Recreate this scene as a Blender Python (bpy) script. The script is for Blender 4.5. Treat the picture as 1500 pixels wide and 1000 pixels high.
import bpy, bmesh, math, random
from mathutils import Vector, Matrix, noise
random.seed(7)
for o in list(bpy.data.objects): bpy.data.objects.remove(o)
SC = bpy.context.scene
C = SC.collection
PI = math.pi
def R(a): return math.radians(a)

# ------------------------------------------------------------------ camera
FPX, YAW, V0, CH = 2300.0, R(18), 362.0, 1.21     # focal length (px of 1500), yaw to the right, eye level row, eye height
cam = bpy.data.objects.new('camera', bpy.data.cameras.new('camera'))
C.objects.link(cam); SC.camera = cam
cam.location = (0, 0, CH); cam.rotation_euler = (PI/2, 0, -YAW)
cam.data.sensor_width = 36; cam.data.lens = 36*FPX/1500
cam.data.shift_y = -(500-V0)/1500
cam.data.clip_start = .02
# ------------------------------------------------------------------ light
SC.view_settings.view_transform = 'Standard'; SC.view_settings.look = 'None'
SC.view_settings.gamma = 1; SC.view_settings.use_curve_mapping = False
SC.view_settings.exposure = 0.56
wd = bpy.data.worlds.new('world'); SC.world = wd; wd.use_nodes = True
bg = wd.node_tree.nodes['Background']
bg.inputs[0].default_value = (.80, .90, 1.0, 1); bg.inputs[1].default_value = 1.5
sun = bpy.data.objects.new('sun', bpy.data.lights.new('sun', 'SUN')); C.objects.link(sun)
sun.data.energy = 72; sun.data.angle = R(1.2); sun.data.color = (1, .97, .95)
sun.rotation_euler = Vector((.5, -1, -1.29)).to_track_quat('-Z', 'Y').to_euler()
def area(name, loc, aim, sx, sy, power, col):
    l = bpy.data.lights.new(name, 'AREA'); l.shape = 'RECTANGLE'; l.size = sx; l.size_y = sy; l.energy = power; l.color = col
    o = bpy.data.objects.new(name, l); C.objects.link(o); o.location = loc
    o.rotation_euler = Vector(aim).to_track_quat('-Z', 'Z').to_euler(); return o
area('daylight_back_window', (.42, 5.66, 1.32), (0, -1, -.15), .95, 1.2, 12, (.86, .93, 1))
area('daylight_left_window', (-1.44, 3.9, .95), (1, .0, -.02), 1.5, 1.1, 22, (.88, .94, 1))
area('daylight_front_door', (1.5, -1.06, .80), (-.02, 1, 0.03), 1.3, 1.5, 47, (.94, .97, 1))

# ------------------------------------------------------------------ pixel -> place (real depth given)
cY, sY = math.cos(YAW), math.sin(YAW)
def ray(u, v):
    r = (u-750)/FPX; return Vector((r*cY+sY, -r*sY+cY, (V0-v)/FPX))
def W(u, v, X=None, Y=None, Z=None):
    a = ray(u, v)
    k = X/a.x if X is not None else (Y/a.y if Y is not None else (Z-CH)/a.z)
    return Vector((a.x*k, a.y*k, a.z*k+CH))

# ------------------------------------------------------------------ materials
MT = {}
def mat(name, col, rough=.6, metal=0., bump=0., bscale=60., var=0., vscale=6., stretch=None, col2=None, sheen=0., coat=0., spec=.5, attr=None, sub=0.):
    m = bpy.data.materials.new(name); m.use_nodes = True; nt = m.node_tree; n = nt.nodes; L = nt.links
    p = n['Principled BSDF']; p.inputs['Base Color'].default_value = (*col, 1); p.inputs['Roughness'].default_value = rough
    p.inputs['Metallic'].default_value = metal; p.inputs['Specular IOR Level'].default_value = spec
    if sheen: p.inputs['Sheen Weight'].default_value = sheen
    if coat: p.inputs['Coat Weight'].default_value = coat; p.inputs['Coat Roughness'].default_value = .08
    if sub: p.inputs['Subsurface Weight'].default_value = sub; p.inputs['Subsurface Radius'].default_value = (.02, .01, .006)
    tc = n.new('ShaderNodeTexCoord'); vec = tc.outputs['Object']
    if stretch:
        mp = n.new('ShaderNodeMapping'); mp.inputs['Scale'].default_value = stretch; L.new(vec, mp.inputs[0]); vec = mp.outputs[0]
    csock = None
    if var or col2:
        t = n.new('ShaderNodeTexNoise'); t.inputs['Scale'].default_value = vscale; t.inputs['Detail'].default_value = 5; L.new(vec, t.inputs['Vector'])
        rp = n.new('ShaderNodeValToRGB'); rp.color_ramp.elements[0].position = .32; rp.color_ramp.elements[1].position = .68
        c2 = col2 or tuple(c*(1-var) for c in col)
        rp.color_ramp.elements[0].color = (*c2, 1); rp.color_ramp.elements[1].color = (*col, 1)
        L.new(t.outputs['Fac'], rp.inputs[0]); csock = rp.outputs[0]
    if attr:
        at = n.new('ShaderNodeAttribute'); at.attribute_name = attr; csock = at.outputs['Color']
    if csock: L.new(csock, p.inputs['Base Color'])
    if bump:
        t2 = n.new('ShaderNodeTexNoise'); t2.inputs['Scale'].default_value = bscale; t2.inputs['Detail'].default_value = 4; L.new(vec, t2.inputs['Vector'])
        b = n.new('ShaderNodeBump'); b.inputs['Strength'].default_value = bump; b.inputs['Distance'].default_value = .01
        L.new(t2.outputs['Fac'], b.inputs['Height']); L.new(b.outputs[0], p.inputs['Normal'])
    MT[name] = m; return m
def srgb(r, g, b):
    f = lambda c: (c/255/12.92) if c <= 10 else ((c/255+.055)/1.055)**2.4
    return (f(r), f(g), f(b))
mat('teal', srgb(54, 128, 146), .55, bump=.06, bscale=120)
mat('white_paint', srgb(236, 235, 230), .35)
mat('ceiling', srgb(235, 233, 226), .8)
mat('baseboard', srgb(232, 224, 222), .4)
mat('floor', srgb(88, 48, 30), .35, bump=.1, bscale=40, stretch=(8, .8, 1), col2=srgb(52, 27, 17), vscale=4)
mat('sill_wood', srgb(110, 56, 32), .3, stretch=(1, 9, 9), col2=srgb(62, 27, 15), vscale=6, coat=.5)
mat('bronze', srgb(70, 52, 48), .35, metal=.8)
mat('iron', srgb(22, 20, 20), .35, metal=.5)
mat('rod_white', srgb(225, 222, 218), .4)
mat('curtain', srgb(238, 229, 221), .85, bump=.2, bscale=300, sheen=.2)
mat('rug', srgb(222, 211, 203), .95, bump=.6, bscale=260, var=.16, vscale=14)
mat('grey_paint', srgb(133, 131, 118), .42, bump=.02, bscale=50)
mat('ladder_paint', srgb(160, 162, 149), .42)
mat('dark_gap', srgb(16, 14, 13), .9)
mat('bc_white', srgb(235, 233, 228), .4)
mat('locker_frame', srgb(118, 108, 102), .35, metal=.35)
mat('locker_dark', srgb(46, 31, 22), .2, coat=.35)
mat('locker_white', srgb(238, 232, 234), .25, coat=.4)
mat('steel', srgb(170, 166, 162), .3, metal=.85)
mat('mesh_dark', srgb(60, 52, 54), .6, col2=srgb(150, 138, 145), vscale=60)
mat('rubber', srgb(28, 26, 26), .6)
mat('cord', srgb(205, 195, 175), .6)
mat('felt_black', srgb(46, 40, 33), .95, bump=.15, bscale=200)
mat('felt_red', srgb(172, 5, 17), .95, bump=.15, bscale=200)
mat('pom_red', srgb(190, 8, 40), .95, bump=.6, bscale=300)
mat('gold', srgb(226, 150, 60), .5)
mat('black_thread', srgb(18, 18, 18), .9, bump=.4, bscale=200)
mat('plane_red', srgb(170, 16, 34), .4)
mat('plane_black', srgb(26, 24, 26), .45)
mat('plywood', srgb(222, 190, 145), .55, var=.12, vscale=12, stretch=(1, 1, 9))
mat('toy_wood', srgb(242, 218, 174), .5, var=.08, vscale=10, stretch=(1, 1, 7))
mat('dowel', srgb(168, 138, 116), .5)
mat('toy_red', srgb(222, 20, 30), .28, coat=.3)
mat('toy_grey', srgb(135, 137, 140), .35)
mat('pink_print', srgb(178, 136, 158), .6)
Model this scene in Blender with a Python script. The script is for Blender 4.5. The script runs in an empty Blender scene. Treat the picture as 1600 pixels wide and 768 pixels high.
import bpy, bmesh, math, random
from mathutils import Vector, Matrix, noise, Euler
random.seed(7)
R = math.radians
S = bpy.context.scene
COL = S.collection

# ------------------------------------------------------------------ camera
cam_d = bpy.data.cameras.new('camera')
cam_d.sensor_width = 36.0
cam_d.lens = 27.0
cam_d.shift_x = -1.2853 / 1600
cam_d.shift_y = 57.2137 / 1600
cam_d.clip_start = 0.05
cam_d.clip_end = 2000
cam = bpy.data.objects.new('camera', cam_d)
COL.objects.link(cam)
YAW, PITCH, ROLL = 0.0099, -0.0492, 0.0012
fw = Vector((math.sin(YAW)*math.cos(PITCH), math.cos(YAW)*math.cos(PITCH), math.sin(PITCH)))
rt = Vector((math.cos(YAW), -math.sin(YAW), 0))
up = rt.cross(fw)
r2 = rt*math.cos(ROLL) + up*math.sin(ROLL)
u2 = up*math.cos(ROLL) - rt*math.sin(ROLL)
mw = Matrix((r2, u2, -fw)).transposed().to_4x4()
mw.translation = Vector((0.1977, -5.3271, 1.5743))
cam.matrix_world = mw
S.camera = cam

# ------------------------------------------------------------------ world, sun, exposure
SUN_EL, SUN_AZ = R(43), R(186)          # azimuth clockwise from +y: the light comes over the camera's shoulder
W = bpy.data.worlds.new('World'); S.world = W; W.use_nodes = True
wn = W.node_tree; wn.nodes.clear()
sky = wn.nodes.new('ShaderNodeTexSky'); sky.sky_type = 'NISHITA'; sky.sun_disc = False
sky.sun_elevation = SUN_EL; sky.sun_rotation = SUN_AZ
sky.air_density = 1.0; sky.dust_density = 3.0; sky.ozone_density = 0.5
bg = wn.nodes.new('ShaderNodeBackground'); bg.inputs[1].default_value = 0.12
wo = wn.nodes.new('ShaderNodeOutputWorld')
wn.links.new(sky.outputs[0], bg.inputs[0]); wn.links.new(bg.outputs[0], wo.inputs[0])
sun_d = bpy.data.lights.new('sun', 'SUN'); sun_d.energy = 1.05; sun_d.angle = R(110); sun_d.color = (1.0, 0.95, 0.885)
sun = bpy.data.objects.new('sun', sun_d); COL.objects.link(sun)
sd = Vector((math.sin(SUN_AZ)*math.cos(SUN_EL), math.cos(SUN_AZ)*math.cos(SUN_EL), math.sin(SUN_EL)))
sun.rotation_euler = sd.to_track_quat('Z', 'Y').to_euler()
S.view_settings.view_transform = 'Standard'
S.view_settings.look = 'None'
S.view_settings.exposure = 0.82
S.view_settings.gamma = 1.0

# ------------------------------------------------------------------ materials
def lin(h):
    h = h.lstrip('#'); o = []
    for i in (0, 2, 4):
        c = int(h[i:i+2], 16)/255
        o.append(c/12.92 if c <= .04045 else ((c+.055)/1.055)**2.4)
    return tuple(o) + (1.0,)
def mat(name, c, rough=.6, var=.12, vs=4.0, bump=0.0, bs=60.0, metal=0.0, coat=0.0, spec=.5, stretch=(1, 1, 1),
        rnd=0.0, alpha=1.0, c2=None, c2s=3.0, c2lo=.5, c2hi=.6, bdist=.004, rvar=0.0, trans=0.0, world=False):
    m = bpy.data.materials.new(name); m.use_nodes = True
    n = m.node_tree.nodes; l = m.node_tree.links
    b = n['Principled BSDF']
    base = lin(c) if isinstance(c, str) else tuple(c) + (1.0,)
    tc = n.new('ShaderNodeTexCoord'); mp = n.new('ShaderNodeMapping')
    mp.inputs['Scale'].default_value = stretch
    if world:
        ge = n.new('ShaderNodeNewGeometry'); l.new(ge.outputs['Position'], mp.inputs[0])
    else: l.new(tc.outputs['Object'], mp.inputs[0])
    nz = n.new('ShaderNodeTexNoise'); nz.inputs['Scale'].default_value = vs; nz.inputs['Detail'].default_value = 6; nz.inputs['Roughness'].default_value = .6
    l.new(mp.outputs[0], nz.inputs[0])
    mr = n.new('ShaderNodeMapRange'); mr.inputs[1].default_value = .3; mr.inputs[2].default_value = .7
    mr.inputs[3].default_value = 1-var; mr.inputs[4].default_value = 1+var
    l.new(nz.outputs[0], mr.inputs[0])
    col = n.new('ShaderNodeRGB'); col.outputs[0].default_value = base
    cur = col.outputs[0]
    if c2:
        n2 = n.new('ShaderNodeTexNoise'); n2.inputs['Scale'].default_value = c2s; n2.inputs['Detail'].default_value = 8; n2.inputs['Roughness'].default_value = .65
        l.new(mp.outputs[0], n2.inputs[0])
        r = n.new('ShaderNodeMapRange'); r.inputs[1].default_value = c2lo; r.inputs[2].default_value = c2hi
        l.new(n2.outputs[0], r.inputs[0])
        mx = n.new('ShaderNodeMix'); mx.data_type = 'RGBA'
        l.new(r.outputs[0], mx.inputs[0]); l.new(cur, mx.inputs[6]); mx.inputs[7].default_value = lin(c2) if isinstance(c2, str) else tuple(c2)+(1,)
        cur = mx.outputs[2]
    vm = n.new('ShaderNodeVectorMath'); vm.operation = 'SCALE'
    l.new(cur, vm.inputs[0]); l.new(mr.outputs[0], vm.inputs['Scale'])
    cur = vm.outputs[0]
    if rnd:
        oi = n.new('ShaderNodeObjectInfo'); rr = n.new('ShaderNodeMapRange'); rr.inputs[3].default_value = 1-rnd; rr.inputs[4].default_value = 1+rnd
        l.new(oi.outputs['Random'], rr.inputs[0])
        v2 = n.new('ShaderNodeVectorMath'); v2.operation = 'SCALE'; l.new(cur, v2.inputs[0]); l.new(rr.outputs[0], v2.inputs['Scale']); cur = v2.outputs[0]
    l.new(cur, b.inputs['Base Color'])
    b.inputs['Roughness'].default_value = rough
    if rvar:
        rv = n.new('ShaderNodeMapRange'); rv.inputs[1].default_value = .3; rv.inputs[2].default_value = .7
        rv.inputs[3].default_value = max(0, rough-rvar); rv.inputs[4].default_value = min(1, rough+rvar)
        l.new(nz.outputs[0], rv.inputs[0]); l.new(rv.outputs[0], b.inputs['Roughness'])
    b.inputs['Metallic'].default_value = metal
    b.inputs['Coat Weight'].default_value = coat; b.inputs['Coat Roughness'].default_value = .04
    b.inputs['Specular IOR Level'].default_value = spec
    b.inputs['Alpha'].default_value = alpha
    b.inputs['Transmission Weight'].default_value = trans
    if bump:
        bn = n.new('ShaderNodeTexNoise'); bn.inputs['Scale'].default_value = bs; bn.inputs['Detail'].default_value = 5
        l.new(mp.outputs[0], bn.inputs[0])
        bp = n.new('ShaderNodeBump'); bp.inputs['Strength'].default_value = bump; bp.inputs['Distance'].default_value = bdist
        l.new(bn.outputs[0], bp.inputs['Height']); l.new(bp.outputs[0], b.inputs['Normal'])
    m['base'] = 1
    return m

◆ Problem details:
Return, unchanged, the run of lines above that opens with the line containing "Model this scene" and closes with the line containing "COL = S.collection". Include both.

◆ Exercise answer:
Model this scene in Blender with a Python script. The script is for Blender 4.5. The script runs in an empty Blender scene. Treat the picture as 1600 pixels wide and 768 pixels high.
import bpy, bmesh, math, random
from mathutils import Vector, Matrix, noise, Euler
random.seed(7)
R = math.radians
S = bpy.context.scene
COL = S.collection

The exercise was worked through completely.